THE DATA:
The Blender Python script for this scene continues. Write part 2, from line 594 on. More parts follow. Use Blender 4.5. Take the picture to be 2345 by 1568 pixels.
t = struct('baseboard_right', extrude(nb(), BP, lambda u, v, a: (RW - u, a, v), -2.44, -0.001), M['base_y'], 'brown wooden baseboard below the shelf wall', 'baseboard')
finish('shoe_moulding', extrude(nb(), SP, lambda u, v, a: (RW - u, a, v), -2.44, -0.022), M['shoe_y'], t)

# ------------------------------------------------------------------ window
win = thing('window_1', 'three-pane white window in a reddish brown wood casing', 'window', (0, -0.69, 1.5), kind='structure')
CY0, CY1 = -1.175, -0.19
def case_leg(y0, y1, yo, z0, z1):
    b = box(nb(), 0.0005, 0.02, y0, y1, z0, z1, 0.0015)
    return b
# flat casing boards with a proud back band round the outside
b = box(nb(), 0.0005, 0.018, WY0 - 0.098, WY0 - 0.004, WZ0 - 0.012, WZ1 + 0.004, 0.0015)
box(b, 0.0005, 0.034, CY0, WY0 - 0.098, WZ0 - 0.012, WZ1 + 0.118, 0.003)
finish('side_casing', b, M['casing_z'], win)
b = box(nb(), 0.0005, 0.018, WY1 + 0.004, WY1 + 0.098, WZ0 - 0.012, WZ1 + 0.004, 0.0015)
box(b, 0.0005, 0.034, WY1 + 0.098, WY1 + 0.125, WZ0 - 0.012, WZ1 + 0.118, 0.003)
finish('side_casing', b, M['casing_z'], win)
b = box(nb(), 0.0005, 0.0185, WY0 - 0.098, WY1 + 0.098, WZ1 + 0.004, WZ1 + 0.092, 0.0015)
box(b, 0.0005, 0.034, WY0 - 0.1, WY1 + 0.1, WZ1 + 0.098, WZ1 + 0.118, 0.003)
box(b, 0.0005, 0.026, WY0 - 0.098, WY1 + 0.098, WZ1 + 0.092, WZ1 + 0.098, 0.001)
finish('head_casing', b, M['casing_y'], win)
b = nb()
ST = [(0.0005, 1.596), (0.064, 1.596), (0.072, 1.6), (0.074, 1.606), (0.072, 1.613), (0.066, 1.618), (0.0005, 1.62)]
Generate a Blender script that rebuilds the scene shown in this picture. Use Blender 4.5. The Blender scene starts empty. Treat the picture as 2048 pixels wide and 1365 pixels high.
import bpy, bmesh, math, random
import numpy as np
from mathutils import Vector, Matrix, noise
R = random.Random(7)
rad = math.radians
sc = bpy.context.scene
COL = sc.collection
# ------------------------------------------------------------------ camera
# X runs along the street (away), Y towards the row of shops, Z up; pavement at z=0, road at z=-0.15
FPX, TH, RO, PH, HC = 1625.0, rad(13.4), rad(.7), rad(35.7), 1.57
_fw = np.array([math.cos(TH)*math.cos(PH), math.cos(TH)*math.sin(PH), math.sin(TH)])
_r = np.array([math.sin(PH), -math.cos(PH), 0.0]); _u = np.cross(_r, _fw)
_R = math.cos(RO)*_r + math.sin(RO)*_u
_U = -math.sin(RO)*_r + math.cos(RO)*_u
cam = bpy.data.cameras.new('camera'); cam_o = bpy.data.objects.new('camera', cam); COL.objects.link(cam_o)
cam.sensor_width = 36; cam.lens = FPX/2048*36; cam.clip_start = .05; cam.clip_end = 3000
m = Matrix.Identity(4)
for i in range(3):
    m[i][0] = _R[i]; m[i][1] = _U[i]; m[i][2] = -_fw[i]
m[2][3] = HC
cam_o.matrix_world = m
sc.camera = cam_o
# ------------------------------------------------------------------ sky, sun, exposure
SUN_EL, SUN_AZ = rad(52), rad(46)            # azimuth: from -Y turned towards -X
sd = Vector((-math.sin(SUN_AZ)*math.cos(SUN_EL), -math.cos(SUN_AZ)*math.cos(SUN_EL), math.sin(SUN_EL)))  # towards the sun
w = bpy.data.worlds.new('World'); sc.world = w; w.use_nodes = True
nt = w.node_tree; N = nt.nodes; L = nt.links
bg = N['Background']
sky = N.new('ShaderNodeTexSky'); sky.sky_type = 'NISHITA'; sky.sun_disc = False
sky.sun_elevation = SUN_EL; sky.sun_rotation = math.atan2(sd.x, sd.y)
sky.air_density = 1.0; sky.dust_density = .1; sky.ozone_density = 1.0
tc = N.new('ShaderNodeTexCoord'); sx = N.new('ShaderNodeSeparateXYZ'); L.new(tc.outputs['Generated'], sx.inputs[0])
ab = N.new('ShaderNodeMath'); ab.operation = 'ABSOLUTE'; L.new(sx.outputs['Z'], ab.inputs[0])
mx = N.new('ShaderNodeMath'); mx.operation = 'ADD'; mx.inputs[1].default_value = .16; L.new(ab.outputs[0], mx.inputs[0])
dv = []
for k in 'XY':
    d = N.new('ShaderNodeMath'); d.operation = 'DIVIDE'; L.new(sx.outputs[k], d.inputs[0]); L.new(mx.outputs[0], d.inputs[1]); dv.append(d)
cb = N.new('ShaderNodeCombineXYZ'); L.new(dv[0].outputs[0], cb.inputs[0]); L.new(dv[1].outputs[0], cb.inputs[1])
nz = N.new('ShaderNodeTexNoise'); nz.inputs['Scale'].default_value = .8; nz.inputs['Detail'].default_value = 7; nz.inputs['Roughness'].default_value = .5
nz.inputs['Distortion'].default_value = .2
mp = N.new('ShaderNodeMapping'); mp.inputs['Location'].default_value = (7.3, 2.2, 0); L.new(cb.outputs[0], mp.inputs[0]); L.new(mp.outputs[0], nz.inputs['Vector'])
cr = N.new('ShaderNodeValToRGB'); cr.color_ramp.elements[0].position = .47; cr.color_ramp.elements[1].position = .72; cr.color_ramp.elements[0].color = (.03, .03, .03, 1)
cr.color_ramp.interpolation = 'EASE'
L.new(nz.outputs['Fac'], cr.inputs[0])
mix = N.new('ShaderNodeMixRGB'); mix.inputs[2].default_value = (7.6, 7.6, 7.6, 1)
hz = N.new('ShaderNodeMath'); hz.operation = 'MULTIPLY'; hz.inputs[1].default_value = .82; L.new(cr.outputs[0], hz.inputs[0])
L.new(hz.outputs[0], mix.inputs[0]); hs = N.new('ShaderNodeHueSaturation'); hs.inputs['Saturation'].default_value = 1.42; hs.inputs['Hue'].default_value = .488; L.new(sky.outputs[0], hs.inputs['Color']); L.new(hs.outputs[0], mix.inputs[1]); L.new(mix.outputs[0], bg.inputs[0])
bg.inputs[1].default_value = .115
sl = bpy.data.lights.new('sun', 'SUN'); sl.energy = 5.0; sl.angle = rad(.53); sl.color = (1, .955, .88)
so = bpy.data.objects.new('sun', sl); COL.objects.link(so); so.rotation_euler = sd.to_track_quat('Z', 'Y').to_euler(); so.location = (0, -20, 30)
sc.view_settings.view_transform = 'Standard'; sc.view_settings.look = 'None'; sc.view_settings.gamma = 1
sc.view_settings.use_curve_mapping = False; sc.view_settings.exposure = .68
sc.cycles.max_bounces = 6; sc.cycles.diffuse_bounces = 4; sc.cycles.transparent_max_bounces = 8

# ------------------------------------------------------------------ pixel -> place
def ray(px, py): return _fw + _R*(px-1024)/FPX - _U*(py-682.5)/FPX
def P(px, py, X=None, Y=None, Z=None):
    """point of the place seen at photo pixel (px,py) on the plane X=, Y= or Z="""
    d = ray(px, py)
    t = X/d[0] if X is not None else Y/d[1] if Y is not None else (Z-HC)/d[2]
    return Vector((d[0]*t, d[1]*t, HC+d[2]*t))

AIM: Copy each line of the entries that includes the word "from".

RESPONSE TO THIS TASK:
The Blender Python script for this scene continues. Write part 2, from line 594 on. More parts follow. Use Blender 4.5. Take the picture to be 2345 by 1568 pixels.
from mathutils import Vector, Matrix, noise
SUN_EL, SUN_AZ = rad(52), rad(46)            # azimuth: from -Y turned towards -X